From 1992 to 2006, I attended the National Institute of Design at Ahmedabad, worked with several graphic design and advertising firms, and travelled and lived in different parts of the world and of India. Photography and images by then had become exceptionally important to me. I felt that with photographs I understood the world better.

In 2006, I attended the University of Brighton to study for a masters in photography, but lack of finances made me abandon it after a semester and return to India. In 2007, I continued working as a photographer and book designer, and I also began suggesting ideas for coffee table photo books to publishers. One of the ideas came from an observation that I had made many years before, that almost everyone in this world owns at least one personal photograph. In India most common family photographs are of weddings, an event that is always photographed. If people can’t afford that, the newlyweds are photographed right after the wedding. Both types of photos act as proof of marriage. To explore and document India's immensely diverse culture and identity through these very personal images of weddings, attire, traditions and forgotten ceremonies seemed a fantastic book in the making.

As if by divine design, Facebook had just introduced a photo-sharing platform, and it was to mark the beginning of crowdsourcing images and stories. I started a group and called for images from family, friends and the public, and asked that along with these images they give some details.
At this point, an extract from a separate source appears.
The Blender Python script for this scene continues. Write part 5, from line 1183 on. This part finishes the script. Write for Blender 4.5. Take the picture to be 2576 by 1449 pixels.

The contributors themselves were one step ahead and wrote more than just wedding stories. They mentioned events that immediately formed categories in my mind, such as the India/Pakistan/Bangladesh partition, the British empire, migration, love, marriage and friendships, battles and world wars, professions and businesses, and ordinary and extraordinary family lives. Each photograph came with a riveting anecdote about lives, families, grievances and accomplishments, emerging as a collective story of a nation and a subcontinent. The idea behind Indian Memory Project had snapped into place.

Image contributed to the Indian Memory Project by Sawant Singh, Mumbai: "My grandmother Kanwarani Danesh Kumari, Patiala, Punjab. Circa 1933." (Copyright Sawant Singh)

Image contributed to the Indian Memory Project by Sawant Singh, Mumbai: “My grandmother Kanwarani Danesh Kumari, Patiala, Punjab, circa 1933.” Used with permission.

GV: Are there limitations to the material you accept?

AY: All Images and stories must be from before 1991. That is when images – because of one-hour photo booths, or later as digital – began to become less deliberate. It doesn't mean the images from the 21st century shouldn't be documented, but we do have two centuries to cover before that. I am also more interested in deliberate images, as they make for better and far more accurate stories.

GV: Do you receive contributions from outside of India?

AY: Yes, I do. So far I have received around 20 images and stories from people abroad, from places such as South Africa, Australia, the UK, Pakistan, Bangladesh and the USA. The project welcomes images and stories as long as there is an Indian context.

Image contributed to the Indian Memory Project by Nate Rabe, Melbourne, Australia: “My friends, Jeff Rumph, Martyn Nicholls, and I (centre), an unknown boy and my father, Rudolph Rabe (right), Dehradun, Uttar Pradesh (now Uttaranchal), June 1975.” (Copyright Nate Rabe)

Image contributed to the Indian Memory Project by Nate Rabe, Melbourne, Australia: “My friends, Jeff Rumph, Martyn Nicholls, and I (centre), an unknown boy and my father, Rudolph Rabe (right), Dehradun, Uttar Pradesh (now Uttaranchal), June 1975.” Used with permission.

GV: What is your favourite photograph and story currently on the site?

AY: The latest post is usually my favorite post until another comes along! Each post is a favourite because it is another clue in our attempt to trace India's history.

The ease with which people reveal family secrets or previously unmentioned or suppressed narratives is also very interesting to me. How much people are prepared to say reflects how our society is evolving.